En son ne zaman Ereğli’ye geldiniz? Bu süreçte Ereğli’de nelerin değiştiğini düşünüyorsunuz?
Ereğli’ye beni yetiştirip bugünlere hazırlayan harika ailemin yanına her yıl gelmekteyim ve uzun yıllardır şehrin değişimini gözlemliyorum. Açıkçası Amerikalıların mühendisleri için yaptığı sosyal tesisleri ve yaşam biçimine ayak uydurup spor yapan, enstrüman çalan, en şık kıyafetleriyle sinema ve tiyatroya giden, hafta sonları, yılbaşları ve bayramlarda balolar yapan, liyakata önem veren entelektüel yapının yok olup yerine göç almış ve her gelenin kendi kuralını koyduğu vahşi kapitalizmin kurallarına boyun eğmiş bir yapı görüyorum. Üzülerek söylüyorum bazen 30 yıl önceki Ereğli bugünün Ereğli’sinden 30 yıl ileride gibi geliyor.

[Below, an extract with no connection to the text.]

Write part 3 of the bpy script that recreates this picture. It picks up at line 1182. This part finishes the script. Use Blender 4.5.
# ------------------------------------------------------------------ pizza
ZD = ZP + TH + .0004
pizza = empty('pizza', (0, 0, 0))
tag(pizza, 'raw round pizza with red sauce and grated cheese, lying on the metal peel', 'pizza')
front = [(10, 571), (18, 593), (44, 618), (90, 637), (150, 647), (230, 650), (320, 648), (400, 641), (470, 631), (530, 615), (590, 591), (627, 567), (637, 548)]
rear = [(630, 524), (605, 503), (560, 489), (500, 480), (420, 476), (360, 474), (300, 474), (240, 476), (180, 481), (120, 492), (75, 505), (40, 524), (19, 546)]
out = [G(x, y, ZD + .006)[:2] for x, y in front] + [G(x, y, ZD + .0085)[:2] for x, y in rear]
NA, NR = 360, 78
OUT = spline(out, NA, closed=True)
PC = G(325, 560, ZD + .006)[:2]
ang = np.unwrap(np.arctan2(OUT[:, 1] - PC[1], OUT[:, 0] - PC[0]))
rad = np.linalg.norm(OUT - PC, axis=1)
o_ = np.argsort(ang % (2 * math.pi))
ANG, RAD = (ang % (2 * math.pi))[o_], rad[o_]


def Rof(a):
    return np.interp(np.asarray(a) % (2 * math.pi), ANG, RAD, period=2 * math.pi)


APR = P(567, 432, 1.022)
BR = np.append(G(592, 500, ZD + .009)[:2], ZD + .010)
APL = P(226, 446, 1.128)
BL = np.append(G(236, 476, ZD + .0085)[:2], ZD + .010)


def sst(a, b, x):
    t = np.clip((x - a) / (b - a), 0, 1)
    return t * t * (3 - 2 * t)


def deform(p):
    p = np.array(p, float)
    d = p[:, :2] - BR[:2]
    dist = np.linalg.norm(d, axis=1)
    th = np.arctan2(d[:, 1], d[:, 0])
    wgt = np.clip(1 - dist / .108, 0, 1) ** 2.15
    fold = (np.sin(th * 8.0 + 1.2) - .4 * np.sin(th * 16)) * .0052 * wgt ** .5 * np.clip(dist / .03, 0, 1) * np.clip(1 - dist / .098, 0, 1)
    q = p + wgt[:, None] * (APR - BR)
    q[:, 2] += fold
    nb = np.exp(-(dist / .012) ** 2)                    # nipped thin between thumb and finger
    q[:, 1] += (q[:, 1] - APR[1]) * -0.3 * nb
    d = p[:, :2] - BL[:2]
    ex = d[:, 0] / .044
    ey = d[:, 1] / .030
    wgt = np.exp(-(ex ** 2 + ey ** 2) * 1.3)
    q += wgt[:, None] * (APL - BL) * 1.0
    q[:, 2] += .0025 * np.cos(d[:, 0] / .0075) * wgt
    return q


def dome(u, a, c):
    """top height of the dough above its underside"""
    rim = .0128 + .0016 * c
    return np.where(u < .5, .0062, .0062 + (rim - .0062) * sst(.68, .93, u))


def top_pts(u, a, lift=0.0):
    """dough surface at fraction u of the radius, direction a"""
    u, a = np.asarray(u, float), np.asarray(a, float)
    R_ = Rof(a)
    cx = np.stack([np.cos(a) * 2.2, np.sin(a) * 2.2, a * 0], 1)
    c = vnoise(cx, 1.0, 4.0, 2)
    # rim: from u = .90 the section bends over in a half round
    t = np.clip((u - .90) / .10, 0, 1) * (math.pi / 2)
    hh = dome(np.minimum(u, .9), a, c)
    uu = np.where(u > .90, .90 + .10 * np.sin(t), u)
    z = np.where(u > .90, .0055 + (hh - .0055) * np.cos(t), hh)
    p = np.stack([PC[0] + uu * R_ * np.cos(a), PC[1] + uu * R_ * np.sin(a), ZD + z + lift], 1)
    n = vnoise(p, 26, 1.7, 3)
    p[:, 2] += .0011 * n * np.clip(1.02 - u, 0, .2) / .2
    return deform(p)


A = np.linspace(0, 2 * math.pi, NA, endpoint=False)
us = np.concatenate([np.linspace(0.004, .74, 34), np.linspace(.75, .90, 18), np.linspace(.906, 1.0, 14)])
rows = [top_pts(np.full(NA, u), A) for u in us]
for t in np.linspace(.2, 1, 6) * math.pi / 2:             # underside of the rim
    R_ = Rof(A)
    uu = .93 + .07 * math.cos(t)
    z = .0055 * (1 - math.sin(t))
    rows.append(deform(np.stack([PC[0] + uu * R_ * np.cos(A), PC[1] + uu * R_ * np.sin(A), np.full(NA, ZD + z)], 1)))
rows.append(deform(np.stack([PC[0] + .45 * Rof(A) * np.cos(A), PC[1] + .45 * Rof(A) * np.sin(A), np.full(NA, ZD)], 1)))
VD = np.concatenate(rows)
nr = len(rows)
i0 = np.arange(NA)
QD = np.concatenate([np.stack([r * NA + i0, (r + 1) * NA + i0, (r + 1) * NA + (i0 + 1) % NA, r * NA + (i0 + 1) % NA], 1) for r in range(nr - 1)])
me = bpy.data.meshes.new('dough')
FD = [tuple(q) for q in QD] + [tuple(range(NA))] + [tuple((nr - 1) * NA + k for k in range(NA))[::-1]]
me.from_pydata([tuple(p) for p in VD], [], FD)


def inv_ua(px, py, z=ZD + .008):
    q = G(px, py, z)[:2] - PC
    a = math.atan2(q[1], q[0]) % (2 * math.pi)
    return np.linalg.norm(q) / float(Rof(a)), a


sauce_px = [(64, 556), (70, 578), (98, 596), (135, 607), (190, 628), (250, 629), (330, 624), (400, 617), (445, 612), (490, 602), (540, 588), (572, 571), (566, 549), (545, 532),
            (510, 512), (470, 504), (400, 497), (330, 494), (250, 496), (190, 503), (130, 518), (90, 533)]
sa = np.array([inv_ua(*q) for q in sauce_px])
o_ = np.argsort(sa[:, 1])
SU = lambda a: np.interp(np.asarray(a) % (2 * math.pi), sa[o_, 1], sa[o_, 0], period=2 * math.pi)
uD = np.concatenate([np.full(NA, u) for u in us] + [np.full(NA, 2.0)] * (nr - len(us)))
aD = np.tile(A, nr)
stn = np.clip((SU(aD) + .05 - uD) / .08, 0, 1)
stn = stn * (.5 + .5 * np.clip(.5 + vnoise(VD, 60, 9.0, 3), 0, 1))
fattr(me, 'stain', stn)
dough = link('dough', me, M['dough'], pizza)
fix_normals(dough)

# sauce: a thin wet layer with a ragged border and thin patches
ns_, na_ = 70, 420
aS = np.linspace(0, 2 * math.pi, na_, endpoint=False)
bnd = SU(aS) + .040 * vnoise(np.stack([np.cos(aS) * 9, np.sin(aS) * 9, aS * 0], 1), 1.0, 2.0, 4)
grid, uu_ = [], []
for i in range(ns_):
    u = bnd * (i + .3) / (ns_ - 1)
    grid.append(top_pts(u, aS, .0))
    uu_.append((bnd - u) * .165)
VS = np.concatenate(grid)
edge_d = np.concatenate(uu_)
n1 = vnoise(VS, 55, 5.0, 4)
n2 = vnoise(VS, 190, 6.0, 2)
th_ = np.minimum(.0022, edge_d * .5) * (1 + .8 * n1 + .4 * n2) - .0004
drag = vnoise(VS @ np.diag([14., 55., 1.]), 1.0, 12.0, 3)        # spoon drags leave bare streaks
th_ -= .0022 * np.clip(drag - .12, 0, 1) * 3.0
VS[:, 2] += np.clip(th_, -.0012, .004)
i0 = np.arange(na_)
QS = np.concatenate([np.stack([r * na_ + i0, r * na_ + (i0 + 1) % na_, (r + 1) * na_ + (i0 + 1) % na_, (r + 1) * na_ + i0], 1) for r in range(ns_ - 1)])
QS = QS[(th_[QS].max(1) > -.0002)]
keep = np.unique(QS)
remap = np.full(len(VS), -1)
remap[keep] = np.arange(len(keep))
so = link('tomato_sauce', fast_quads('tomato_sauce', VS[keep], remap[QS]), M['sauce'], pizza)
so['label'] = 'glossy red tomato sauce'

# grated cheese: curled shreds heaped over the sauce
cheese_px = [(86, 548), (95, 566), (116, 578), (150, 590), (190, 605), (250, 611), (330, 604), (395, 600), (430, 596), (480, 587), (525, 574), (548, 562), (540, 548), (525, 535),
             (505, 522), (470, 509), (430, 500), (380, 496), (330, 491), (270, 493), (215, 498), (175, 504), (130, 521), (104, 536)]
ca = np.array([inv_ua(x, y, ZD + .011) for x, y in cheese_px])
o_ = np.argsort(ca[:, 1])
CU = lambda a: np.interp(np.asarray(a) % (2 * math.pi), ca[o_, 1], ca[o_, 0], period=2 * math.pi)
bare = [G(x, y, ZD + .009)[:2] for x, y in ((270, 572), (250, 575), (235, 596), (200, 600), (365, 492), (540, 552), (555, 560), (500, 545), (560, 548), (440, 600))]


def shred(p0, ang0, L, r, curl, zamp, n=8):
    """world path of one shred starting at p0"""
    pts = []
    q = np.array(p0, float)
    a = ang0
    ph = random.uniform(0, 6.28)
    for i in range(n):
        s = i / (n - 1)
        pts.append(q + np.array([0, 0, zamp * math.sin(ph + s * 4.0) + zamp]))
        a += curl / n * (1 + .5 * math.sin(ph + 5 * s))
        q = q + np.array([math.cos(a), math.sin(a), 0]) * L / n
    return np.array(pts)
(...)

Ereğli’nin en çok neyini özlüyorsunuz?
70, 80 ve 90’lı yılların başında Ereğli’de yaşayan herkesin Ereğli’yi özlediğini her yerde aradığını ve bulamadığını düşünüyorum. Ben her bulunduğum yerde evden ayrıldığım 26 senedir minik Ereğli’ler yaratmaya çalışıyorum.
Ereğli ile ilgili hatırladığınız ya da unutamadığınız bir anınızı bizimle paylaşır mısınız?
Anadolu Lisesini yeni kazanmıştım, o zamanlar 11 yaşındayım ve okul hem çok büyük hem de 6 yaş büyüklerin bile olduğu devasa bir topluluk. Kendinizi hem küçük görüyor hem de kurallara uymak zorunda hissediyorsunuz o anlar. Öğle tatilinde sınıftayım ve lise son sınıflardan bir abiyle aramızda şu diyalog geçti;
‘- Ne yapıyorsun bu saate sınıfta – Dersin başlamasını bekliyorum
– Daha çok var gel seni basketbol maçına götüreyim
– Ya sınıfı bulamazsam
– Merak etme ben sana yardımcı olurum.’
Yukarıdaki diyalog olmasa belki de bambaşka bir hikayem olacaktı. Neyse o abiyle spor salonuna doğru hareket ettim ve salona girince karşımda Zonguldak Ted Kolej ve bizim okulun takımlarında oynayan uzun boylu oyuncular, öğretmenlerimiz, idareciler, ‘Anadolu OLEY’ tezahüratı yapan öğrenciler, 2 tane farklı renk giyinmiş hakem, skorboard ve paspas yapan bir görevli gördüm. İnanın o kadar heyecanlandım ki o gördüğüm kare beynime kazındı ve hala O RESİMDE yaşıyorum. O gün karar vermiştim o resimdeki oyucu, hakem, seyirci hatta paspasçı bile olabilirdim yeter ki o karede olayım. İnsanların hayatında her zaman etkilendiği ve kendini adadığı kareler olduğuna inanırım.
Ereğli denildiğinde aklınıza gelen 3 şey nedir?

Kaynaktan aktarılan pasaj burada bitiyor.